▶ What you should do
Copy each line below exactly and leave the pictures out.

▶ Dataset extract
-- -- --
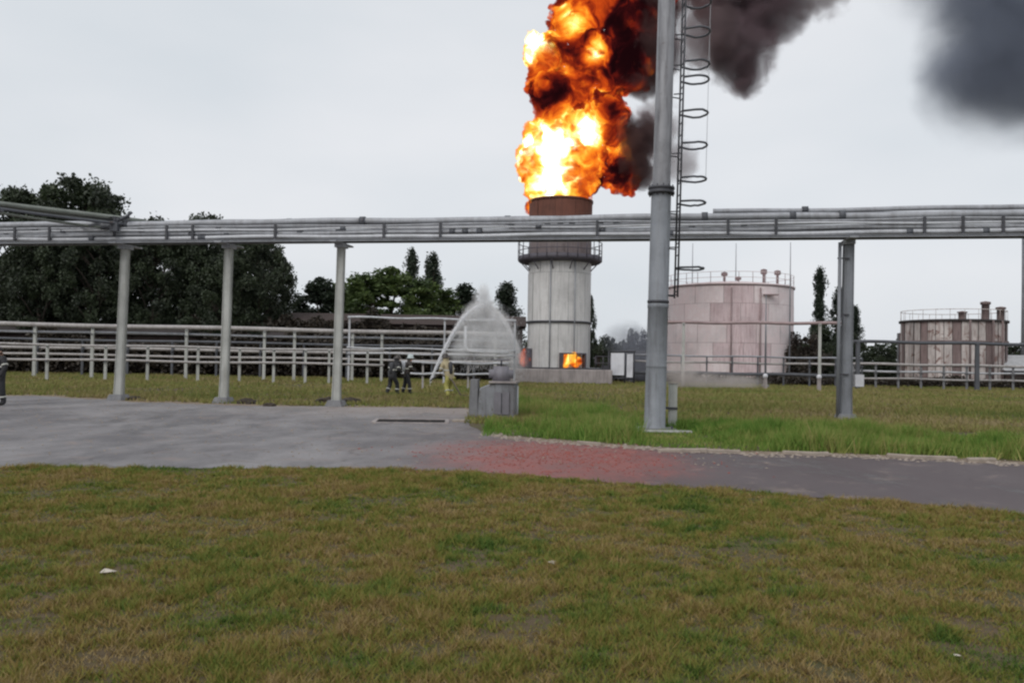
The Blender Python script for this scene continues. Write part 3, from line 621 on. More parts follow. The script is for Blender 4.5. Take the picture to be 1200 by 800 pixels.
for k in range(30):
    a = 2*math.pi*k/30; MB().tube([(rT*math.cos(a), rT*math.sin(a), hT), (rT*math.cos(a), rT*math.sin(a), hT+1.05)], .028, 5).build('baluster', M['tank_trim'], rl)
for z in (.55, 1.05): MB().tube([(rT*math.cos(a), rT*math.sin(a), hT+z) for a in np.linspace(0, 2*math.pi, 49)], .024, 5).build('rail', M['tank_white'], rl)
for (x_, y_, hh_) in ((-1.2, -3, 1.1), (2.6, -2.5, 1.5), (3.6, -3.4, 1.3), (.6, -1, .9)):
    MB().lathe([(.12, 0), (.12, hh_*.7), (.3, hh_*.75), (.3, hh_), (0, hh_+.1)], 12, (x_, y_, hT+.1)).build('roof_vent', M['tank_trim'], T)
for a in (-1.35, -1.78): MB().tube([((rT+.15)*math.cos(a), (rT+.15)*math.sin(a), .2), ((rT+.15)*math.cos(a), (rT+.15)*math.sin(a), hT-.4)], .07, 6).build('side_pipe', M['tank_trim'], T)
mb = MB(); mb.box(((rT+.3)*math.cos(-1.2), (rT+.3)*math.sin(-1.2), hT-1.0), (1.3, .6, .1)); mb.build('landing', M['tank_trim'], T)
MB().lathe([(rT, .02), (rT+.35, .02), (rT+.35, .22), (rT, .22)], 56).build('foundation_ring', M['slab'], T)

# ================================================================== DARK CLAD TANK
DD = 78; dq = at(1116, 452, DD); D = thing('clad_tank', 'rust streaked tank with vertical cladding panels at the right', 'tank', (dq.x, DD, 0)); rD = 4.35
hD = (430.6-377)*DD/1000+EYE
MB().lathe([(rD-.12, 0), (rD-.12, hD-.05), (rD*.5, hD+.15), (.01, hD+.3)], 48).build('inner_shell', M['shed_dark'], D)
mats_ = [M['clad_pale'], M['clad_rust'], M['clad_pale'], M['clad_pale'], M['clad_pale'], M['clad_pale'], M['conc_dark']]
for k in range(40):
    a0 = 2*math.pi*k/40; zt2 = hD+random.uniform(-.12, .03); z0 = random.uniform(.15, .7)
    mb = MB(); dj = random.uniform(-.05, .06); mb.lathe([(rD+dj, z0), (rD+dj, zt2)], 2, a0=a0, a1=a0+2*math.pi/40-.012); mb.lathe([(rD+dj, zt2), (rD+dj-.05, zt2)], 2, a0=a0, a1=a0+2*math.pi/40-.012); mb.build('cladding_panel', mats_[(k*5+k//4) % 7], D)
MB().lathe([(rD+.02, hD-.12), (rD+.16, hD-.12), (rD+.16, hD+.08), (rD-.1, hD+.08)], 48).build('top_ring', M['shed_dark'], D)
for z in (1.9, 4.0): MB().lathe([(rD+.07, z-.06), (rD+.12, z-.06), (rD+.12, z+.06), (rD+.07, z+.06)], 48).build('hoop_band', M['clad_rust'], D)
rl = bpy.data.objects.new('roof_railing', None); col.objects.link(rl); rl.parent = D
for k in range(24):
    a = 2*math.pi*k/24; MB().tube([(rD*math.cos(a), rD*math.sin(a), hD), (rD*math.cos(a), rD*math.sin(a), hD+.95)], .02, 5).build('baluster', M['clad_pale'], rl)
MB().tube([(rD*math.cos(a), rD*math.sin(a), hD+.95) for a in np.linspace(0, 2*math.pi, 41)], .03, 5).build('rail', M['clad_pale'], rl)
for x_, hh_ in ((1.55, 1.6), (2.9, 1.15), (-.5, .7)): MB().lathe([(.32, 0), (.32, hh_*.85), (.42, hh_*.86), (.42, hh_), (0, hh_+.08)], 12, (x_, -2.6, hD+.1)).build('roof_vent', M['clad_rust'], D)
for a in (-1.75, -1.3, -1.05): MB().tube([((rD+.25)*math.cos(a), (rD+.25)*math.sin(a), .1), ((rD+.25)*math.cos(a), (rD+.25)*math.sin(a), hD)], .09, 6).build('down_pipe', M['clad_rust'], D)
# squat neighbour peeping out at its left
q = at(1064, 450, 84); E = thing('squat_tank', 'lower grey tank peeping out left of the rust streaked tank', 'tank', (q.x+1.2, 84, 0))
shell(E, 2.1, 2.1, 0, 5.0, 12, M['clad_rust'], 'shell_plate', jit=.01, mats=[M['clad_rust'], M['conc_dark']]); MB().lathe([(2.0, 0), (2.0, 5.0), (.01, 5.3)], 32).build('roof', M['shed_dark'], E)

# ================================================================== LOW PIPELINES
def pipeline(name, label, P0, P1, pl_, ms, supports, sw=.16, sm=None, kindname='support', zt=None):
    """P0,P1 ends on the ground; pl_ = list of (z, side offset, radius); supports = fractions"""
    P0 = Vector(P0); P1 = Vector(P1); t_ = thing(name, label, 'pipeline', (P0.x, P0.y, 0)); dv = P1-P0; dn = dv.normalized(); nn = Vector((-dn.y, dn.x, 0)); an = math.atan2(dn.y, dn.x)
    for i, (z, off, r) in enumerate(pl_):
        pts = [dv*k/14+nn*off+Vector((0, 0, z+.03*math.sin(k*1.1+i*2))) for k in range(15)]
        MB().tube(pts, r, 8).build('pipe', M[ms[i % len(ms)]], t_)
    ztop_ = zt or max(z for z, _, _ in pl_)
    for f in supports:
        b = dv*f; mb = MB(); mb.box(b+Vector((0, 0, ztop_/2)), (sw, sw, ztop_), rz=an, taper=.9); o = mb.build(kindname, sm or M['conc'], t_)
        for z, off, r in pl_:
            mb = MB(); mb.box(b+Vector((0, 0, z-r-.03)), (.1, max(.3, abs(off)*2+.25), .06), rz=an); mb.build('saddle', M['pipe_dark'], o)
    return t_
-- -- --
▶ Response to the exercise
The Blender Python script for this scene continues. Write part 3, from line 621 on. More parts follow. The script is for Blender 4.5. Take the picture to be 1200 by 800 pixels.
for k in range(30):
    a = 2*math.pi*k/30; MB().tube([(rT*math.cos(a), rT*math.sin(a), hT), (rT*math.cos(a), rT*math.sin(a), hT+1.05)], .028, 5).build('baluster', M['tank_trim'], rl)
for z in (.55, 1.05): MB().tube([(rT*math.cos(a), rT*math.sin(a), hT+z) for a in np.linspace(0, 2*math.pi, 49)], .024, 5).build('rail', M['tank_white'], rl)
for (x_, y_, hh_) in ((-1.2, -3, 1.1), (2.6, -2.5, 1.5), (3.6, -3.4, 1.3), (.6, -1, .9)):
    MB().lathe([(.12, 0), (.12, hh_*.7), (.3, hh_*.75), (.3, hh_), (0, hh_+.1)], 12, (x_, y_, hT+.1)).build('roof_vent', M['tank_trim'], T)
for a in (-1.35, -1.78): MB().tube([((rT+.15)*math.cos(a), (rT+.15)*math.sin(a), .2), ((rT+.15)*math.cos(a), (rT+.15)*math.sin(a), hT-.4)], .07, 6).build('side_pipe', M['tank_trim'], T)
mb = MB(); mb.box(((rT+.3)*math.cos(-1.2), (rT+.3)*math.sin(-1.2), hT-1.0), (1.3, .6, .1)); mb.build('landing', M['tank_trim'], T)
MB().lathe([(rT, .02), (rT+.35, .02), (rT+.35, .22), (rT, .22)], 56).build('foundation_ring', M['slab'], T)

# ================================================================== DARK CLAD TANK
DD = 78; dq = at(1116, 452, DD); D = thing('clad_tank', 'rust streaked tank with vertical cladding panels at the right', 'tank', (dq.x, DD, 0)); rD = 4.35
hD = (430.6-377)*DD/1000+EYE
MB().lathe([(rD-.12, 0), (rD-.12, hD-.05), (rD*.5, hD+.15), (.01, hD+.3)], 48).build('inner_shell', M['shed_dark'], D)
mats_ = [M['clad_pale'], M['clad_rust'], M['clad_pale'], M['clad_pale'], M['clad_pale'], M['clad_pale'], M['conc_dark']]
for k in range(40):
    a0 = 2*math.pi*k/40; zt2 = hD+random.uniform(-.12, .03); z0 = random.uniform(.15, .7)
    mb = MB(); dj = random.uniform(-.05, .06); mb.lathe([(rD+dj, z0), (rD+dj, zt2)], 2, a0=a0, a1=a0+2*math.pi/40-.012); mb.lathe([(rD+dj, zt2), (rD+dj-.05, zt2)], 2, a0=a0, a1=a0+2*math.pi/40-.012); mb.build('cladding_panel', mats_[(k*5+k//4) % 7], D)
MB().lathe([(rD+.02, hD-.12), (rD+.16, hD-.12), (rD+.16, hD+.08), (rD-.1, hD+.08)], 48).build('top_ring', M['shed_dark'], D)
for z in (1.9, 4.0): MB().lathe([(rD+.07, z-.06), (rD+.12, z-.06), (rD+.12, z+.06), (rD+.07, z+.06)], 48).build('hoop_band', M['clad_rust'], D)
rl = bpy.data.objects.new('roof_railing', None); col.objects.link(rl); rl.parent = D
for k in range(24):
    a = 2*math.pi*k/24; MB().tube([(rD*math.cos(a), rD*math.sin(a), hD), (rD*math.cos(a), rD*math.sin(a), hD+.95)], .02, 5).build('baluster', M['clad_pale'], rl)
MB().tube([(rD*math.cos(a), rD*math.sin(a), hD+.95) for a in np.linspace(0, 2*math.pi, 41)], .03, 5).build('rail', M['clad_pale'], rl)
for x_, hh_ in ((1.55, 1.6), (2.9, 1.15), (-.5, .7)): MB().lathe([(.32, 0), (.32, hh_*.85), (.42, hh_*.86), (.42, hh_), (0, hh_+.08)], 12, (x_, -2.6, hD+.1)).build('roof_vent', M['clad_rust'], D)
for a in (-1.75, -1.3, -1.05): MB().tube([((rD+.25)*math.cos(a), (rD+.25)*math.sin(a), .1), ((rD+.25)*math.cos(a), (rD+.25)*math.sin(a), hD)], .09, 6).build('down_pipe', M['clad_rust'], D)
# squat neighbour peeping out at its left
q = at(1064, 450, 84); E = thing('squat_tank', 'lower grey tank peeping out left of the rust streaked tank', 'tank', (q.x+1.2, 84, 0))
shell(E, 2.1, 2.1, 0, 5.0, 12, M['clad_rust'], 'shell_plate', jit=.01, mats=[M['clad_rust'], M['conc_dark']]); MB().lathe([(2.0, 0), (2.0, 5.0), (.01, 5.3)], 32).build('roof', M['shed_dark'], E)

# ================================================================== LOW PIPELINES
def pipeline(name, label, P0, P1, pl_, ms, supports, sw=.16, sm=None, kindname='support', zt=None):
    """P0,P1 ends on the ground; pl_ = list of (z, side offset, radius); supports = fractions"""
    P0 = Vector(P0); P1 = Vector(P1); t_ = thing(name, label, 'pipeline', (P0.x, P0.y, 0)); dv = P1-P0; dn = dv.normalized(); nn = Vector((-dn.y, dn.x, 0)); an = math.atan2(dn.y, dn.x)
    for i, (z, off, r) in enumerate(pl_):
        pts = [dv*k/14+nn*off+Vector((0, 0, z+.03*math.sin(k*1.1+i*2))) for k in range(15)]
        MB().tube(pts, r, 8).build('pipe', M[ms[i % len(ms)]], t_)
    ztop_ = zt or max(z for z, _, _ in pl_)
    for f in supports:
        b = dv*f; mb = MB(); mb.box(b+Vector((0, 0, ztop_/2)), (sw, sw, ztop_), rz=an, taper=.9); o = mb.build(kindname, sm or M['conc'], t_)
        for z, off, r in pl_:
            mb = MB(); mb.box(b+Vector((0, 0, z-r-.03)), (.1, max(.3, abs(off)*2+.25), .06), rz=an); mb.build('saddle', M['pipe_dark'], o)
    return t_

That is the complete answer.